** TASK OBJECTIVE **
Skip all pictures. Write out the data below from its first line through the line that contains "return track[-1].y".

** GIVEN RECORDS **
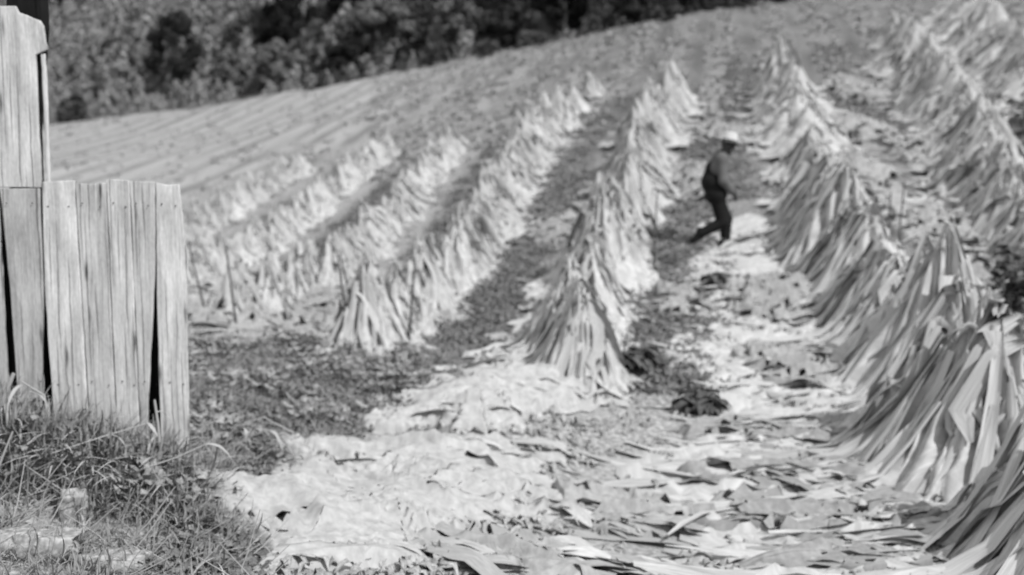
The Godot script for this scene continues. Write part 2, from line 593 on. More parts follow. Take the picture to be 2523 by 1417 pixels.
func ordinal(n: int) -> String:
	var words := ["first", "second", "third", "fourth", "fifth", "sixth", "seventh", "eighth", "ninth", "tenth", "eleventh", "twelfth"]
	if n <= words.size():
		return words[n - 1]
	return "%d%s" % [n, "st" if n % 10 == 1 and n != 11 else ("nd" if n % 10 == 2 and n != 12 else ("rd" if n % 10 == 3 and n != 13 else "th"))]

func along(track: Array, z: float) -> float:     # the row's offset at a distance
	for k in track.size() - 1:
		if z <= track[k + 1].x:
			return lerpf(track[k].y, track[k + 1].y, clampf((z - track[k].x) / (track[k + 1].x - track[k].x), 0, 1))
	return track[-1].y

func drape_rows() -> void:
	var rng := RandomNumberGenerator.new()
	rng.seed = 77
	var far := []
	for k in 14:
		var h := 1.0 + 0.08 * (k % 5)
		var dr := 1.05 + 0.12 * (k % 3)
		var ac := 0.56 + 0.06 * (k % 4)
		far.append(draped(drape_shape(300 + k, h, dr, ac, Vector2.ZERO, 64, 22).mesh(M.cloth[k % 3]), strips_shape(300 + k, 46, h, dr, ac, Vector2.ZERO), false, h, k, k % 4, 0.6))
	var rows := [
		{"track": [Vector2(6.3, 2.2), Vector2(10.5, 2.0), Vector2(14, 1.7), Vector2(17, 1.5), Vector2(25, 1.6), Vector2(32, 1.7)], "from": 6.6, "to": 33.0, "gap": 1.45, "size": 1.02, "across": 0.95, "sweep": Vector2(-1.35, 0.45), "broad": 1.3, "say": "the row just right of the man"},
		{"track": [Vector2(11, -1.35), Vector2(14, -1.7), Vector2(28, -1.6), Vector2(36, -1.4)], "from": 11.5, "to": 34.0, "gap": 0.85, "size": 0.82, "across": 0.78, "sweep": Vector2(-0.3, 0.2), "broad": 1.35, "say": "the row just left of the man"},
		{"track": [Vector2(12, -4.0), Vector2(40, -4.3)], "from": 12.8, "to": 29.0, "gap": 0.62, "size": 0.72, "across": 0.7, "sweep": Vector2(-0.2, 0.2), "say": "the second row left of the man"},
		{"track": [Vector2(40, -4.3)], "from": 31.0, "to": 38.0, "gap": 2.6, "size": 0.9, "across": 0.6, "sweep": Vector2.ZERO, "say": "the sparse far second row left"},
		{"track": [Vector2(14, -6.3), Vector2(30, -6.4)], "from": 14.6, "to": 29.0, "gap": 0.58, "size": 0.62, "across": 0.52, "sweep": Vector2(-0.1, 0.2), "say": "the third row left of the man"},
		{"track": [Vector2(17, -9.0), Vector2(33, -9.2)], "from": 16.5, "to": 32.0, "gap": 0.56, "size": 0.62, "across": 0.48, "sweep": Vector2.ZERO, "say": "the fourth row left of the man"},
		{"track": [Vector2(19, -12.0), Vector2(35, -12.4)], "from": 18.0, "to": 34.3, "gap": 0.56, "size": 0.62, "across": 0.48, "sweep": Vector2.ZERO, "say": "the leftmost row, by the fence"},
		{"track": [Vector2(13, 4.3), Vector2(18, 4.3), Vector2(26, 5.0), Vector2(35, 5.4)], "from": 13.6, "to": 39.0, "gap": 0.9, "size": 0.95, "across": 1.05, "sweep": Vector2(-0.7, 0.1), "broad": 1.25, "say": "the second row right of the man"},
		{"track": [Vector2(24, 7.5), Vector2(36, 8.0)], "from": 25.5, "to": 42.0, "gap": 0.95, "size": 1.0, "across": 1.4, "sweep": Vector2.ZERO, "say": "the row at the far upper right corner"},
	]
	var serial := 0
	for r in rows:
		var z: float = r.from
		var count := 0
		while z < r.to:
			count += 1
			serial += 1
			var c := along(r.track, z) + rng.randf_range(-0.12, 0.12)
			var x := c + z * ROW_LEAN
			var size: float = (rng.randf_range(0.66, 1.16) if x > c + 0.1 and r.gap > 0.7 else rng.randf_range(0.8, 1.08)) * r.size
			var o: Node3D
			if z < 19.0:
				var h := 1.2 * size
				var sw: Vector2 = r.sweep * rng.randf_range(0.7, 1.3)
				if count == 1 and r.say == "the row just left of the man":
					sw = Vector2(-1.0, 0.8)
				var fine := 132 if z < 13 else 100
				var dr := 1.15 * sqrt(size)
				var ac: float = r.across * size
				o = draped(drape_shape(1000 + serial, h, dr, ac, sw, fine, 44 if z < 13 else 32, true, x, z).mesh(M.cloth[rng.randi() % 3]), strips_shape(1000 + serial, int((70 if z < 13 else 50) / r.get("broad", 1.0)), h, dr, ac, sw, true, x, z, r.get("broad", 1.0)), true, h, serial, 1 + serial % 4, 0.55)
				o.position = on_ground(x, z)
			else:
				o = far[rng.randi() % far.size()].duplicate()
				o.transform = Transform3D(standing(x, z, -0.18 + (PI if rng.randf() < 0.5 else 0.0) + rng.randf_range(-0.15, 0.15)).scaled_local(Vector3(r.across / 0.65 * sqrt(size), size, sqrt(size))), on_ground(x, z, -0.02))
			o.name = numbered("cloth_drape")
			add_child(o)
			tag(o, "draped cloth, %s from the near end of %s" % [ordinal(count), r.say], "cloth drape", "pale cloth draped over stakes in rows")
			z += r.gap * rng.randf_range(0.7, 1.3) * (1.3 if x > 2.0 and z < 13.0 else 1.0)
	for o in far:
		o.free()

# A crumpled sheet lying on the ground inside an outline (x, metres away), with soft folds and its hem tucked down.
func cloth_sheet(label: String, outline: Array, mound: float, turn: float, seed_: int, ruck := 1.0, strips := 26, mat: Material = M.bright_sheet, torn := 0.0) -> void:
	var edge := PackedVector2Array()
	var wav := FastNoiseLite.new(); wav.seed = seed_; wav.frequency = 1.0; wav.fractal_octaves = 1
	for k in outline.size():
		for q in 6:
			var p: Vector2 = outline[k].lerp(outline[(k + 1) % outline.size()], q / 6.0)
			p += Vector2(wav.get_noise_2d(p.x * 4.0, p.y * 4.0), wav.get_noise_2d(p.x * 4.0 + 50.0, p.y * 4.0)) * 0.12
			edge.append(p)
	var mid := Vector2.ZERO
	for p in edge: mid += p / edge.size()
	var at := on_ground(mid.x, mid.y)
	var s := Shape.new()
	var n := edge.size()
	var rings := 46
	for j in rings + 1:
		var t := 1.0 - pow(1.0 - float(j) / rings, 1.15)
		for k in n:
			var p := mid.lerp(edge[k], t)
			var q := p.rotated(turn)
			var fold := pow(1.0 - minf(1.0, absf(wav.get_noise_2d(q.x * 0.55 + 9.0, q.y * 2.3)) * 2.6), 1.6)
			var second := pow(1.0 - minf(1.0, absf(wav.get_noise_2d(q.x * 1.5 + 30.0, q.y * 4.5)) * 2.6), 2.0)
			var swell := wav.get_noise_2d(q.x * 0.8 + 70.0, q.y * 1.2)
			var rim := 1.0 - smoothstep(0.9, 1.0, t)
			var y := ground(p.x, p.y) - at.y - 0.012 * (1.0 - rim) + rim * (0.03 + mound * pow(maxf(0.0, 1.0 - t), 0.8) + ruck * (0.09 * fold + 0.035 * second + 0.05 * swell))
			s.point(Vector3(p.x - at.x, y, -p.y - at.z), Vector2(p.x, p.y) * 1.3)
	for j in rings:
		for k in n:
			var k2 := (k + 1) % n
			var c := s.v[j * n + k]
			if j > 3 and wav.get_noise_2d(c.x * 2.2 + 300.0, c.z * 4.2) + 0.5 * wav.get_noise_2d(c.x * 7.0, c.z * 9.0 + 200.0) > 3.0 - 2.5 * torn:
				continue                                 # a torn or open place
			s.quad(j * n + k, j * n + k2, (j + 1) * n + k2, (j + 1) * n + k)
	var o := MeshInstance3D.new()
	o.mesh = s.mesh(mat)
	o.name = numbered("cloth_sheet")
	add_child(o)
	o.position = at
	# loose ends and rucked lengths lying on it
	var rng := RandomNumberGenerator.new()
	rng.seed = seed_ * 7 + 1
	for k in int(strips * edge.size() / 84.0):
		var a: Vector2 = edge[rng.randi() % n]
		var p := mid.lerp(a, rng.randf_range(0.1, 1.02))
		var dir := Vector2.from_angle(-turn + rng.randf_range(-0.5, 0.5))
		var length := rng.randf_range(0.5, 1.3) if torn > 0.5 else rng.randf_range(0.7, 1.5)
		p -= dir * length * 0.5
		var path := PackedVector3Array()
		var sides := PackedVector3Array()
		var ph := rng.randf() * TAU
		var sway := rng.randf_range(-0.07, 0.07)
		var high := rng.randf_range(0.01, 0.045)
		var lying := 0.0
		for q in 14:
			var t := q / 13.0
			lying = lerpf(lying, 1.0 if Geometry2D.is_point_in_polygon(p, edge) else 0.0, 0.35)
			path.append(Vector3(p.x - at.x, ground(p.x, p.y) - at.y + lying * (high * sin(PI * t) + mound * 0.5) + 0.015 + 0.011 * sin(t * 11.0 + ph), -p.y - at.z))
			sides.append(Vector3(-dir.y, rng.randf_range(-0.1, 0.1), -dir.x).normalized())
			dir = dir.rotated(sway)
			p += dir * length / 13.0
		var st := Shape.new()
		st.leaf(path, sides, rng.randf_range(0.02, 0.075) * 1.15, rng.randf_range(-0.45, 0.1), rng.randf_range(0.06, 0.3), rng, 1.0, true)
		part("cloth_strip", st.mesh(mat if rng.randf() < 0.6 else M.cloth[rng.randi() % 3]), o)
	tag(o, label, "cloth sheet", "pale sheets spread on the ground")

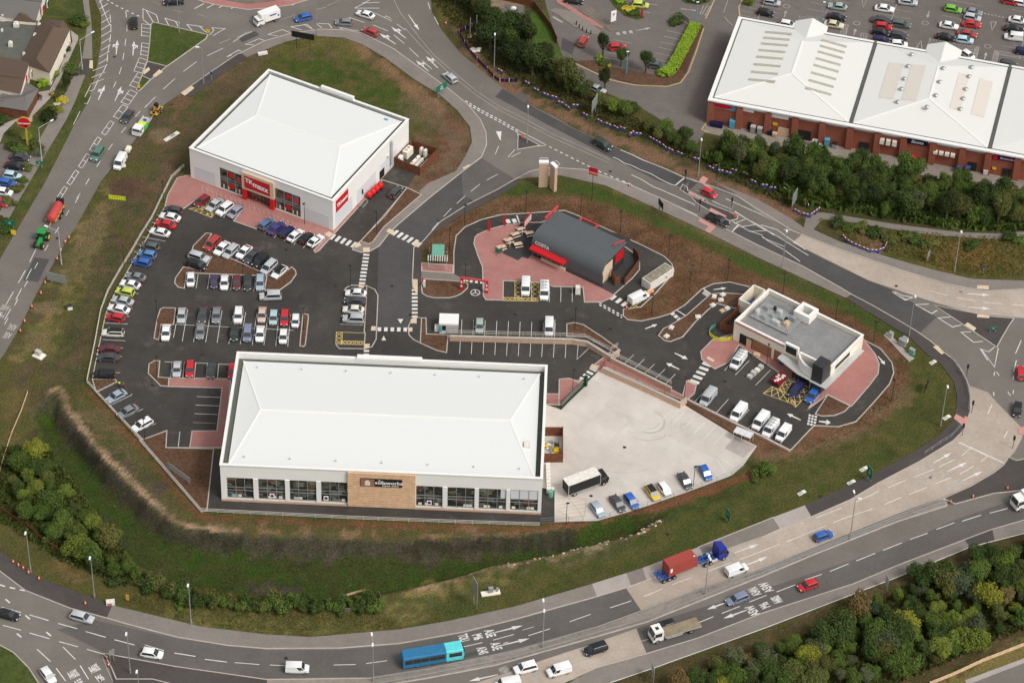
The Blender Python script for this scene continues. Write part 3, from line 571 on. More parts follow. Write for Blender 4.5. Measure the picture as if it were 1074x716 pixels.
for q in([(94,64),(97.5,64),(97.5,73),(93.5,72)],[(150,75),(156,71),(157.5,74),(151,79)],[(160,80),(167,73.5),(171,76),(163,81.5)],[(190,98.5),(201,90.5),(204,93),(194,101)],[(485,176.5),(492,173),(494,174),(486,178)],[(1011.5,341),(1015,338.5),(1024,344.5),(1021.5,347.5)],[(1025,330),(1037.5,331),(1037.5,334),(1024.5,333)],[(1025,299.5),(1037,300),(1037,304),(1024.5,303)],[(978.5,364),(983,362.5),(991,370.5),(987.5,372)],[(405,243),(408,240),(415,243.5),(411.5,247)],[(433,258),(437,253.5),(443,255.5),(439,260)],[(380.5,260),(388,260),(387.5,265),(381,265)],[(371,257),(377,254.5),(379,258),(373,260.5)],[(432.5,293),(438,293.5),(438,309),(434,305)],[(431,335),(437,333.5),(437,339.5),(431,339.5)],[(428.5,343.8),(432.5,343.8),(432.5,348),(428.5,348)],[(389.5,342.5),(394,342.5),(394,347),(389,347)],[(382,361),(388,361),(387,365),(382,366)],[(376.5,299),(382,299.5),(381.5,302.5),(376,302)],[(340,246),(345,243),(349.5,246),(345,249.5)],[(486.5,291.5),(491.5,291.7),(491,296),(486,296)],[(720.5,400.5),(729,404),(730.5,402),(722,398.5)],[(741,376),(748,380),(749.5,378),(742.5,374)],[(618,386),(626,388),(629,384),(621,382)],[(604,400),(608,404),(612,401),(608,398)]):
 sheet('tactile_paving',q,.137,'tactile')
pave('shopfront_paving',[(173,217),(176,205),(186,187),(198,184),(351,241),(392,196),(401.6,189.3),(349,247),(334,263.5),(330.5,265),(329,263),(341,251),(315,244),(274,232),(269,240.5),(245,232),(256,220),(212,205),(192,219.5)],'pink')
pave('pavement',[(384.5,300),(393,303.8),(396.4,310),(394.5,356),(390,363.8),(382,366),(383,349),(382,348.7),(384.5,307)],'asphalt_new',z=.1)
ext=MB().use('kerb');ribbon(ext,GP([(361,305),(363,302),(368.4,299.5),(385,299.8)]),.22,.13,.14)
ribbon(ext,GP([(383,362),(382,366),(356,365.6),(352.5,362.2)]),.2,.13,.14)
ribbon(ext,GP(ESTATE[3:13]),.18,.13,.14);ribbon(ext,GP(ESTATE[0:1]+ESTATE[:-26:-1][:16]),.2,.13,.14)
ribbon(ext,GP([(476,287),(476,264.6),(478.4,247.6),(487.6,238.4),(504.6,230.7),(526,225.4),(555,223.8),(592,221),(605,226),(641.5,243),(675.3,258.4),(696.8,269.2),(704.5,276.9),(706.8,284.6),(703,290.7),(687.6,307.6),(672,322.2),(653.8,324.5),(653.8,331.5),(658.4,335.4),(672.2,336.9),(690.7,333),(703,329.2),(718.3,320),(736,303.5),(747.7,298),(765,296),(786,301)]),.22,.13,.14)
ribbon(ext,GP([(906,356.6),(923.5,366),(935.4,380.5),(937.4,391),(932.8,403),(915.5,423),(897.5,442.3),(879,447.6),(853.7,446.3),(828.5,472.8)]),.22,.13,.14)
PAV.append(ext)
pave('pavement',[(431.4,336),(434,333.8),(439,333.3),(442.2,333.8),(441,360),(433,356),(429,351.5),(428,343.8)],'asphalt_new')
pave('planting_bed',[(442.2,333.8),(446.8,333.8),(447.3,350.7),(470,351.5),(468.3,370),(457.6,367.6),(440.8,360)],'mulch',z=.14)
pave('planting_bed',[(446,293),(481.5,295.4),(490.7,298),(490.5,302),(484.6,307.7),(478,311),(470.7,312.6),(455.4,312.6),(448,311),(443,308),(442,300)],'mulch',z=.14)
pave('planting_bed',[(216,245),(222,245.5),(212.5,260.3),(245.3,272.7),(275,286),(291,292.7),(306,280.4),(310,284),(310.6,288),(305,296),(293.7,304.2),(277.6,304.2),(279.9,289.6),(195.5,286.5),(193.5,302.5),(187,301.5),(183.2,297),(184,292),(192.3,280.4),(214,284.5),(222,270),(201,264),(203,258)],'mulch',z=.14)
pave('planting_bed',[(171.6,323),(184.2,323.4),(182,340.6),(168.9,340.6),(166.3,356.6),(161.6,355),(165,334),(168.2,324.7)],'mulch',z=.14)
pave('planting_bed',[(318.3,329.6),(323,330.3),(323.5,333),(320.2,361.8),(318.3,363.7),(314.5,363),(317.6,331)],'mulch',z=.14)
pave('planting_bed',[(167.6,378.6),(166,395.8),(177.3,396.6),(176.5,405.5),(168.4,404.7),(155.6,391.8),(156.4,382),(162,378.6)],'mulch',z=.14)
pave('planting_bed',[(96.9,398),(121,398.2),(122.6,400.6),(101,411.4)],'mulch',z=.14)
pave('planting_bed',[(150,461),(175,451.5),(174,469.5),(224,471),(217,535.5),(211,536.5),(146,461.5)],'mulch',z=.1)
pave('shop_side_paving',[(177,396.6),(242,397.5),(240,420),(236,470),(199,469.6),(201.5,452.2),(227.5,452),(233,407),(176.5,405.5)],'pink')
pave('costa_paving',[(498.4,249),(497,255.3),(501,268),(506,280),(507,310.7),(509.5,314.6),(527.6,315),(527.9,294.6),(571,296.8),(580,300.7),(611.5,301.5),(613,317.1),(630.7,317.1),(641.5,312.2),(644,309),(640,290),(560,262),(567,236),(546,234.6),(527.6,236.9),(513.8,240.7),(501.5,246)],'pink')
pave('cafe_terrace',[(546,234.6),(567,234.6),(594,226),(660,250),(668,265),(670.7,275),(670.7,283),(663,292.2),(643.8,309.2),(630,302),(557.6,267.6),(553.7,272),(547.6,270),(543,273.5),(526.8,266)],'terrace',z=.128,kerb=False)
ext2=MB().use('kerb');ribbon(ext2,GP([(546,233.6),(567,233.6),(592,226),(640,248),(664,265.3),(670.7,275),(670.7,283),(663,292.2),(643.8,309.2)]),.22,.14,.14);PAV.append(ext2)
pave('shelter_paving',[(442.3,276),(475.3,278.4),(475,286.8),(442.3,284.5)],'pink',z=.125)
pave('planting_bed',[(594.5,340),(603,338.7),(612,341),(632,354),(640,360),(650.5,367.5),(646,371),(616,353.5),(594.5,353)],'mulch',z=.14)
pave('planting_bed',[(690.7,352),(696,345),(704,341),(720,331),(745,309),(758,307.5),(780,309),(790,312),(775,325),(765,322),(752,318.5),(745,323),(730,337),(716,353.5),(703,358.5),(697,357.5)],'mulch',z=.14)
pave('planting_bed',[(616,397),(613.5,402),(590,424),(586,424),(586.5,398),(595,397),(606,399.5)],'pink',z=.125)
pave('shop_side_paving',[(571,413),(586.5,413.5),(586.5,398),(597,397),(608,402),(590,425),(571,424)],'pink',z=.12)
pave('restaurant_paving',[(735,369),(747,357),(770,350),(800,352),(880,395),(905,355),(918,372),(922,382),(921,392),(912,404),(893,426),(868,414),(846,430),(848,428),(862,411),(830,400),(775,362),(764,380),(749.5,387),(736,377)],'pink',z=.124)
pave('planting_bed',[(868,414.5),(891.5,426),(886,431.5),(875,436),(862,436.5),(855,434.5)],'mulch',z=.15)
pave('pavement',[(619,386),(640,369.5),(644,378),(716,415),(720,399.5),(730.5,403),(728,413),(718.5,421),(634,384.5),(629,390)],'pink',z=.12)
pave('planting_bed',[(718,419),(760,440),(769,445.5),(766,452),(720,425)],'mulch',z=.1,kerb=False)
pave('car_park_crossing_tarmac',[(402,189.3),(384,190),(420,150),(447,168),(427,197.3)],'asphalt_new',z=.03,kerb=False)
pave('planting_bed',[(427,197.3),(442,204.5),(403,238),(391,254),(386.3,256.3),(378.5,253.2),(403,226)],'mulch',z=.13)
km=MB()
for mb in PAV:
 b=len(km.v);km.mats=mb.mats;km.v+=mb.v;km.f+=[tuple(i+b for i in f)for f in mb.f];km.mi+=mb.mi
struct(km.build('kerb'))
pave('car_park_planting',[(600,64.5),(606,66),(620,74),(650,85),(672,89.5),(700,90),(713,86),(720,76),(738,28),(733,26),(712,62),(703,80),(690,80),(650,72),(632,70),(622,64)],'mulch',z=.13)
pave('yellow_line_kerb',[(587.7,79),(600,64.3)],'pavement',kerb=False)if False else None
pave('car_park_planting',[(639,0),(655,0),(660,10),(672,15),(676,19),(668,21),(655,17),(645,8)],'verge',z=.13)
pave('car_park_planting',[(706,-5),(740,-5),(745,2),(735,5),(720,4)],'verge',z=.13)
pave('footway_brick',[(577,-8),(585,-8),(592,2),(612,16),(634,27),(632,31),(622,27),(604,15),(585,4)],'pink',z=.12)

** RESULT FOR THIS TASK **
The Godot script for this scene continues. Write part 2, from line 593 on. More parts follow. Take the picture to be 2523 by 1417 pixels.
func ordinal(n: int) -> String:
	var words := ["first", "second", "third", "fourth", "fifth", "sixth", "seventh", "eighth", "ninth", "tenth", "eleventh", "twelfth"]
	if n <= words.size():
		return words[n - 1]
	return "%d%s" % [n, "st" if n % 10 == 1 and n != 11 else ("nd" if n % 10 == 2 and n != 12 else ("rd" if n % 10 == 3 and n != 13 else "th"))]

func along(track: Array, z: float) -> float:     # the row's offset at a distance
	for k in track.size() - 1:
		if z <= track[k + 1].x:
			return lerpf(track[k].y, track[k + 1].y, clampf((z - track[k].x) / (track[k + 1].x - track[k].x), 0, 1))
	return track[-1].y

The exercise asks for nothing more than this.